Le système est conçu pour fonctionner à l'équilibre quasi permanent ; or, les pics de production non consommés deviennent un fardeau.
Pour tenter de lisser la courbe, la CRE envisage une réforme des heures pleines et heures creuses, qui verrait les heures creuses déplacées vers l'après-midi, au moment du pic solaire. Mais le stockage reste le grand absent de l'équation.
Alexis Gléron, qui dirige le cabinet de conseil Augmented Energy, s'attend à voir cette situation revenir « tous les ans tant que l'on n'a pas plus de batteries pour faire de la flexibilité à la hausse et à la baisse », du fait de la montée en puissance du solaire.
Sans batteries massives ou leviers de flexibilité, les surproductions sont vouées à se répéter chaque printemps.
Bitcoin : un consommateur de dernier recours
C'est ici que Bitcoin entre dans l'équation, non pas comme devise, mais comme consommateur intelligent d'électricité excédentaire. Le minage de Bitcoin repose sur une activité énergivore, mais hautement flexible : les machines peuvent s'allumer et s'éteindre à volonté, réagir aux signaux du réseau en quelques secondes, et s'installer au plus près des zones de surproduction.

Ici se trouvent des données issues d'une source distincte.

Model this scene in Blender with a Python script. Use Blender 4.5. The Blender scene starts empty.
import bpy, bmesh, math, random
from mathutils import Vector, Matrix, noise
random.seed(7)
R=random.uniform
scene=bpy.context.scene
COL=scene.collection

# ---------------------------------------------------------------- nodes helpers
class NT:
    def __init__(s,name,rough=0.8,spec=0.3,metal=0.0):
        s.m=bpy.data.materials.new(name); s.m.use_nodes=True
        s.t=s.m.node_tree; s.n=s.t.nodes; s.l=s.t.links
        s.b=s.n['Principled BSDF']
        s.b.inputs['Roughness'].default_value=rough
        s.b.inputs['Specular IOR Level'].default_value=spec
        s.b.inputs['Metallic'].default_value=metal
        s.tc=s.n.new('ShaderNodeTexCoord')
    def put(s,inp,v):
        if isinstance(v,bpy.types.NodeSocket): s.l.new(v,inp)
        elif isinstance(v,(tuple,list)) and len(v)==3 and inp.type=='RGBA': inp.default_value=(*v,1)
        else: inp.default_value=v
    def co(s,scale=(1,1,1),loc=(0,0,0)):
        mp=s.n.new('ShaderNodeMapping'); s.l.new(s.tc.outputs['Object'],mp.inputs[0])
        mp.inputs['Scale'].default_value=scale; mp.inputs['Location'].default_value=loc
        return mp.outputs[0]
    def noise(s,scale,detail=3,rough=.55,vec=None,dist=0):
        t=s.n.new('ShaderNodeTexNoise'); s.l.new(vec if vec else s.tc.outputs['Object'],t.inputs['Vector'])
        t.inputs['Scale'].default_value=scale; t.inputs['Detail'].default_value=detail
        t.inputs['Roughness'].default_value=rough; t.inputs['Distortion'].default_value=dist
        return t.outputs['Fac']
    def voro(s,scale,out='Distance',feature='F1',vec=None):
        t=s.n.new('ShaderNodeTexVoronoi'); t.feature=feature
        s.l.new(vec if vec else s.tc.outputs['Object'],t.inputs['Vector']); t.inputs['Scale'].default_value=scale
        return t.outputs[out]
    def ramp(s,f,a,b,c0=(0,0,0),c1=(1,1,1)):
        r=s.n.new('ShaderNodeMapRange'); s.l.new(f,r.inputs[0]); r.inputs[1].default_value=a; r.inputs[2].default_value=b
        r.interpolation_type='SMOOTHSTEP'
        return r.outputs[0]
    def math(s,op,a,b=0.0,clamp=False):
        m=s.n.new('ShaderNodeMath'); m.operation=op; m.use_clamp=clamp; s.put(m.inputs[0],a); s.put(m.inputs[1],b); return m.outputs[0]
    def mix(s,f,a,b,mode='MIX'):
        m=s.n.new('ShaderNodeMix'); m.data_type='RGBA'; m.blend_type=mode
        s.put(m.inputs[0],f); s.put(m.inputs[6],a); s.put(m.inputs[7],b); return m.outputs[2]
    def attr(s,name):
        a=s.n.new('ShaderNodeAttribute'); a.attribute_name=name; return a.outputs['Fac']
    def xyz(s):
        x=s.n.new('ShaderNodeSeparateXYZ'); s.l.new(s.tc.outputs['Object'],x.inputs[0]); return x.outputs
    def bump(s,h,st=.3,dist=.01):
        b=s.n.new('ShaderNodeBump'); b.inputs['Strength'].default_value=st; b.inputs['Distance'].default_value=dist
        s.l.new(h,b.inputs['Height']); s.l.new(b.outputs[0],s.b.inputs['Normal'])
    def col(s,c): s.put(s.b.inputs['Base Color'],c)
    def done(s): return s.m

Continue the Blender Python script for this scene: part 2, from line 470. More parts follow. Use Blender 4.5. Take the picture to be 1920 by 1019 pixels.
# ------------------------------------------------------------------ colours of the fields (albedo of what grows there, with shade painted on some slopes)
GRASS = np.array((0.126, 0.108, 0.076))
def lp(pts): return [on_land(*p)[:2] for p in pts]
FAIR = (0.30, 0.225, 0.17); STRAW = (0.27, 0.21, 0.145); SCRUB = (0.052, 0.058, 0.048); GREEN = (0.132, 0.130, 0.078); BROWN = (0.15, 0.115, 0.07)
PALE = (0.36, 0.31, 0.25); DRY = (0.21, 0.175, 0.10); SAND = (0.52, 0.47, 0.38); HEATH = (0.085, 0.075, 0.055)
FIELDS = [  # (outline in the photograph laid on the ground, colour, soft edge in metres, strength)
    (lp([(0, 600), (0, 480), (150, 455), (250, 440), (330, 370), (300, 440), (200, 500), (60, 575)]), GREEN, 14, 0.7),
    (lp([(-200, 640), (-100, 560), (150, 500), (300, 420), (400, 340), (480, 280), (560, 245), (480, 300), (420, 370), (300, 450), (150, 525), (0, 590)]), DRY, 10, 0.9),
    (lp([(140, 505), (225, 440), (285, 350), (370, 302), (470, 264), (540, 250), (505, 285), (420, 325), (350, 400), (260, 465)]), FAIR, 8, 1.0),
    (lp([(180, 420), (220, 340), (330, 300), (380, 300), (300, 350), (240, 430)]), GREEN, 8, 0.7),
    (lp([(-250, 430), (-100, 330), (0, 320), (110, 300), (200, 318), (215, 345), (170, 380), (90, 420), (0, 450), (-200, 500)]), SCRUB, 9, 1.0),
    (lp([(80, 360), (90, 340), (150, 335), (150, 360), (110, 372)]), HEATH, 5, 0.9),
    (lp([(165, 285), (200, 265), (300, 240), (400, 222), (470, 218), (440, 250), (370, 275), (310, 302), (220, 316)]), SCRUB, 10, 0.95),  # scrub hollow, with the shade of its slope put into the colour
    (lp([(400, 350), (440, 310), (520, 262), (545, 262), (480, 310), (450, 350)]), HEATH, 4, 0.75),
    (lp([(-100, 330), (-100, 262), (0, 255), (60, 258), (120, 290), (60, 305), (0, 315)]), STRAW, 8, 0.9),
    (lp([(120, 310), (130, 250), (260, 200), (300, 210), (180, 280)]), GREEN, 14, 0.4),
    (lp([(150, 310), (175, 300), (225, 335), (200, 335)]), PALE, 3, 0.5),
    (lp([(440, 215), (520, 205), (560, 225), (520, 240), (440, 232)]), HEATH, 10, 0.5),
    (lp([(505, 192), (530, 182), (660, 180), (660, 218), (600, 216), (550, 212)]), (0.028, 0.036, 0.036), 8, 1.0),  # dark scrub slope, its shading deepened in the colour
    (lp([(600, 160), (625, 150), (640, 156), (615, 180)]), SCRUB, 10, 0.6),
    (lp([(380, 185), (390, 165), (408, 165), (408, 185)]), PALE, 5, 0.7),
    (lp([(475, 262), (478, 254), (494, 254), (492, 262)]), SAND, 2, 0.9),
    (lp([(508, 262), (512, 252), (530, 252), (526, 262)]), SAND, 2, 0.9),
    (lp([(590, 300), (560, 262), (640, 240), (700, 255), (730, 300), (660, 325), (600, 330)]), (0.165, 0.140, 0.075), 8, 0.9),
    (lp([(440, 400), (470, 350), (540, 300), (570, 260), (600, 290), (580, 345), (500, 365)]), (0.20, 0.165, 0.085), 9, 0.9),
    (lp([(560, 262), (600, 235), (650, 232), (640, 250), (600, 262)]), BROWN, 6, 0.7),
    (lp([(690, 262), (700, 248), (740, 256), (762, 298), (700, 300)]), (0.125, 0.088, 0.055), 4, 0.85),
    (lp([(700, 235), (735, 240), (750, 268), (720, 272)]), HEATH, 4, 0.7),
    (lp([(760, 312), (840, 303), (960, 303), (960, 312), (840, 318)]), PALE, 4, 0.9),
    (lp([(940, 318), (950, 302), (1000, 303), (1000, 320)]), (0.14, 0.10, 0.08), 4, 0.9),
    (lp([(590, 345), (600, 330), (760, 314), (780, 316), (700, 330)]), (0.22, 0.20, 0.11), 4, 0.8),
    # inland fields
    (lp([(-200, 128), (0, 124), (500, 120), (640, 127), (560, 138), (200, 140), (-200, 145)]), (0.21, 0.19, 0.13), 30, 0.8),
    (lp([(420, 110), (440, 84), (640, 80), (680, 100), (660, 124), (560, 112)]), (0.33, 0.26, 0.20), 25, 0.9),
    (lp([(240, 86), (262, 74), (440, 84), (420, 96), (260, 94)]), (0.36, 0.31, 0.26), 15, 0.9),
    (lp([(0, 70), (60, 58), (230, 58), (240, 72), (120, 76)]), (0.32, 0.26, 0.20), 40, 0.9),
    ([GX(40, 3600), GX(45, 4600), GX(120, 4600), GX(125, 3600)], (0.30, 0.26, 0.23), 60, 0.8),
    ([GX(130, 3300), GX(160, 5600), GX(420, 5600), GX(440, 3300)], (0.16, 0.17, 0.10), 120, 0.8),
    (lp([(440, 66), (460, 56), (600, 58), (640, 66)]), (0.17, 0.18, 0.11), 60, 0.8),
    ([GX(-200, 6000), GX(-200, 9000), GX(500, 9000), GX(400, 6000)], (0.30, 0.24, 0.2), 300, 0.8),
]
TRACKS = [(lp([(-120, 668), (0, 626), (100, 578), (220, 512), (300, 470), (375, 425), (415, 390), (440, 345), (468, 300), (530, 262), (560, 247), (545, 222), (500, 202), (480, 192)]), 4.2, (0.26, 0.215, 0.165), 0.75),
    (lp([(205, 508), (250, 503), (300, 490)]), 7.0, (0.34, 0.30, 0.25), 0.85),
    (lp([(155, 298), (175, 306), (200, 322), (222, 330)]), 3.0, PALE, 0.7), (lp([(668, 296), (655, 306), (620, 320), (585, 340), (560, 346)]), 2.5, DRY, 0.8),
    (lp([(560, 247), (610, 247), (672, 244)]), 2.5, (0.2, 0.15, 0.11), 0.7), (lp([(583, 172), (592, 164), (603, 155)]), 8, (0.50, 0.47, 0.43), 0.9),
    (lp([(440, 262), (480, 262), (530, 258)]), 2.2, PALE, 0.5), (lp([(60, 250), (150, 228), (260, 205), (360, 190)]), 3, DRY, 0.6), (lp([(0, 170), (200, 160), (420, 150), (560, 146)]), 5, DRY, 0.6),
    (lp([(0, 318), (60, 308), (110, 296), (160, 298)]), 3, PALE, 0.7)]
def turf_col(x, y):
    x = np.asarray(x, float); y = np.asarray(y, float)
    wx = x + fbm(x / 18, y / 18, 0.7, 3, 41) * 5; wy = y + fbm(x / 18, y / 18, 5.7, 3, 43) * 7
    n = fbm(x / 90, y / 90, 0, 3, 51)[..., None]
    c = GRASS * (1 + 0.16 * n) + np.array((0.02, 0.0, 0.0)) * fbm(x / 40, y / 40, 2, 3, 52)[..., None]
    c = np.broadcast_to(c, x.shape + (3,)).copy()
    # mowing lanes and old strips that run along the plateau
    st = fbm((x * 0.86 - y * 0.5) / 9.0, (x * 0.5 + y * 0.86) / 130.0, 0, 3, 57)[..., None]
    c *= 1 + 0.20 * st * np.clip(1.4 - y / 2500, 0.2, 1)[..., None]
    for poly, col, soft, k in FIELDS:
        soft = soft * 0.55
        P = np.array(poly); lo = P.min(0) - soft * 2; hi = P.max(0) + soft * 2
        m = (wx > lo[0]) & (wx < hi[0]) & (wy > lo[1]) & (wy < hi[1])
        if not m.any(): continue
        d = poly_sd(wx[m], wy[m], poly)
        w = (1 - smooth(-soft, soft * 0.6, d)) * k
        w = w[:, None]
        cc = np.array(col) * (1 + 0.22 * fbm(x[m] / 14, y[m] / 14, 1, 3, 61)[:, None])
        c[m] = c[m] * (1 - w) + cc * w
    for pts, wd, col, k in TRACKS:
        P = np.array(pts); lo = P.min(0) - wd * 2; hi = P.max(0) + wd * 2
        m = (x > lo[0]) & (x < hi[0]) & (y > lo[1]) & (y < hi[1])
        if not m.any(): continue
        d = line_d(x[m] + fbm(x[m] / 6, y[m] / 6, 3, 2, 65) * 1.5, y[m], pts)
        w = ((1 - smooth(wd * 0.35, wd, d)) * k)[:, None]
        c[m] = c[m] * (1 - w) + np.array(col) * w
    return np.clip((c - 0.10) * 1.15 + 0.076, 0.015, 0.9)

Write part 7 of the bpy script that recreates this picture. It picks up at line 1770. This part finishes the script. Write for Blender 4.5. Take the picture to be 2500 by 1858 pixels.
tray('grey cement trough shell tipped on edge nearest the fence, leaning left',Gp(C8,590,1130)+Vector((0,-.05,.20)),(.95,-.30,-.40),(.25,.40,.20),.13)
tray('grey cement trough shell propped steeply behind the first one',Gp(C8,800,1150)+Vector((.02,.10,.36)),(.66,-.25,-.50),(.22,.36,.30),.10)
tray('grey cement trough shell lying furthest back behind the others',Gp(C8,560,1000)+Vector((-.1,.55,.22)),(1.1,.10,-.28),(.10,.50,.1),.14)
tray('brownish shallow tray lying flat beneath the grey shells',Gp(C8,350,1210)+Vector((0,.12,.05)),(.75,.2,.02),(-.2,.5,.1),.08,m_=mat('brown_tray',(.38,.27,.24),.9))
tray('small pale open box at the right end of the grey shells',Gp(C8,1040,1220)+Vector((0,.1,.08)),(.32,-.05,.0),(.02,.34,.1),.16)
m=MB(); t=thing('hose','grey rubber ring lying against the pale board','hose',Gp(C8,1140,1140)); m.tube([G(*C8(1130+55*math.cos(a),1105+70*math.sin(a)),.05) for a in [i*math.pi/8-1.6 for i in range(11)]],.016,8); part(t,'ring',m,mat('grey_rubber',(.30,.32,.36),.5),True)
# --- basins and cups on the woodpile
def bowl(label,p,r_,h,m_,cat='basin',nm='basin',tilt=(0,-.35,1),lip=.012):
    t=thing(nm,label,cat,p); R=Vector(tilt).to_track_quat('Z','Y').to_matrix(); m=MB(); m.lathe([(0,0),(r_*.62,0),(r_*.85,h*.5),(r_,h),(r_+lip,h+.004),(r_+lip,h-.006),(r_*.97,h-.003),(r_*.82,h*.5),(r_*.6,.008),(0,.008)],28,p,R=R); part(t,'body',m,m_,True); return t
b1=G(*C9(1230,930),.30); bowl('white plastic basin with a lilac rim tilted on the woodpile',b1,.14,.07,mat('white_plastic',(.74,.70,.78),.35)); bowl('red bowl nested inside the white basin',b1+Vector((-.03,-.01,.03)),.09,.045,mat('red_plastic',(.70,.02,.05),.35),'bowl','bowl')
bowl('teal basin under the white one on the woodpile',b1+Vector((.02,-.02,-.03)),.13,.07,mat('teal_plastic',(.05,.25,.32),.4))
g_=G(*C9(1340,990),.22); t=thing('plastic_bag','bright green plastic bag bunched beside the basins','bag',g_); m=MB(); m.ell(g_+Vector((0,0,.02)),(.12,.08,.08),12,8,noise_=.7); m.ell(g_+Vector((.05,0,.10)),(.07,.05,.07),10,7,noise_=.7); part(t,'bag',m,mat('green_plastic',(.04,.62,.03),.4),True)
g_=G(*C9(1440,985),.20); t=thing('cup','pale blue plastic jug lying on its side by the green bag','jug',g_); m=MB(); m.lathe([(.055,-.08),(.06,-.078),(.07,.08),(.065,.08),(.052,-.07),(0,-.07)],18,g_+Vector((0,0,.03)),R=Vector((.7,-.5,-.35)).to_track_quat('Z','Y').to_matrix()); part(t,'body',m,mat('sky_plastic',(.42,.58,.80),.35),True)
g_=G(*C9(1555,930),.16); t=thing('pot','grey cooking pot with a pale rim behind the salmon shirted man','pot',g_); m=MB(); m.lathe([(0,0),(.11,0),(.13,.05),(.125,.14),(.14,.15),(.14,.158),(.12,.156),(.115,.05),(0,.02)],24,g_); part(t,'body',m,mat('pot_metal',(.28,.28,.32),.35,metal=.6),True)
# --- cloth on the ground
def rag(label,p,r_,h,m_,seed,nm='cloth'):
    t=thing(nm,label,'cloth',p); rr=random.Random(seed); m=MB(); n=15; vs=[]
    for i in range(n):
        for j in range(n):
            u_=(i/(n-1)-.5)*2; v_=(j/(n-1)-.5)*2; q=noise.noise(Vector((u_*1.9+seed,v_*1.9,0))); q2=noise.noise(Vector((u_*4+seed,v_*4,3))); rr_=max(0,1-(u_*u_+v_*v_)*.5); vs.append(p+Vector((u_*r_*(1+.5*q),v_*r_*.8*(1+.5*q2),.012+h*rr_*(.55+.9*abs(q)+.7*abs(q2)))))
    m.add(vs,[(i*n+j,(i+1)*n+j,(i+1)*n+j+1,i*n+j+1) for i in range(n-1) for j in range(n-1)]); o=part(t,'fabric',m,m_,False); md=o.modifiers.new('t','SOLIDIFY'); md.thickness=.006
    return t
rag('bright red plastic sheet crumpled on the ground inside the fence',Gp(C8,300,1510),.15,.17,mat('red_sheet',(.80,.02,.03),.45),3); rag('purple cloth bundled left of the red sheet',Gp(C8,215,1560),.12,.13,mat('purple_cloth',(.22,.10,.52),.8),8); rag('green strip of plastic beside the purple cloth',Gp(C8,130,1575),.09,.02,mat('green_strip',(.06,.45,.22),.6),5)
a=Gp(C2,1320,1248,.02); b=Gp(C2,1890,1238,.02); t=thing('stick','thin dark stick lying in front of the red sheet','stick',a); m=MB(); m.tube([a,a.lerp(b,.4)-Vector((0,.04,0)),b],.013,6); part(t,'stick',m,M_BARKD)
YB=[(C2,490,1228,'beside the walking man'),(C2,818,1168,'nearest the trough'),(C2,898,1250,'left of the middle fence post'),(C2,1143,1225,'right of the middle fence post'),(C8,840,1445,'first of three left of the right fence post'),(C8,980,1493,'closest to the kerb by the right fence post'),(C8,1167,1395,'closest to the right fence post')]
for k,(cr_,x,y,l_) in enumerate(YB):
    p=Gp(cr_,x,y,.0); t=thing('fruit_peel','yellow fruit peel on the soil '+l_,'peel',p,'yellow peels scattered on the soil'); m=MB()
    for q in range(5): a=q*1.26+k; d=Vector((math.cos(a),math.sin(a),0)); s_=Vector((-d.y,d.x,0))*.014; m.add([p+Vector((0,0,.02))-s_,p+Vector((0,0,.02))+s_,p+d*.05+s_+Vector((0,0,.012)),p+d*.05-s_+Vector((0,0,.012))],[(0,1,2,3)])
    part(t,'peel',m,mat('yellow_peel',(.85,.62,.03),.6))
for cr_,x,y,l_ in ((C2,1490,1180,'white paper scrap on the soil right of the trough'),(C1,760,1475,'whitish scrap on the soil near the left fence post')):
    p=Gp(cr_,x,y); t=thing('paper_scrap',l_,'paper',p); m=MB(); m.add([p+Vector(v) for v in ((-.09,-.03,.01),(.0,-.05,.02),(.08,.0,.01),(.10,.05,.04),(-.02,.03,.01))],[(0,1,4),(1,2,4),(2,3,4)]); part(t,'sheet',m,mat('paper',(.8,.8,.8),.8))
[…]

Cette capacité à absorber les surplus, en particulier ceux non valorisables sur les marchés classiques, commence à séduire certains énergéticiens. Aux États-Unis, des producteurs solaires et éoliens ont déjà intégré des fermes de minage modulaires pour rentabiliser leurs excédents.
Dans le cas français, ces installations pourraient fonctionner exclusivement pendant les heures de prix négatif, rendant un service au réseau tout en générant un revenu marginal.
Le minage de Bitcoin pourrait ainsi offrir une soupape temporaire, en attendant des solutions structurelles.
Le 28 mars dernier, The Big Whale révélait que la ministre déléguée en charge du Numérique Clara Chappaz ouvrait la possibilité qu'EDF s'intéresse au sujet.
« Plutôt que d'en faire un sujet de communication, il faut regarder ça sérieusement. Je sais que certains d'entre vous l'ont déjà étudié, il faut continuer de manière pragmatique à évaluer ce à quoi pourrait ressembler un tel dispositif », avait-elle insisté lors d'une visite au siège de Ledger, l'un des leaders mondiaux de la conservation de crypto-actifs.
« Il faudra analyser ce type de sujet d'un point de vue économique, sans idéologie, et se poser les bonnes questions. »
L'exécutif et l'énergéticien national ont désormais une raison toute trouvée pour explorer ce projet.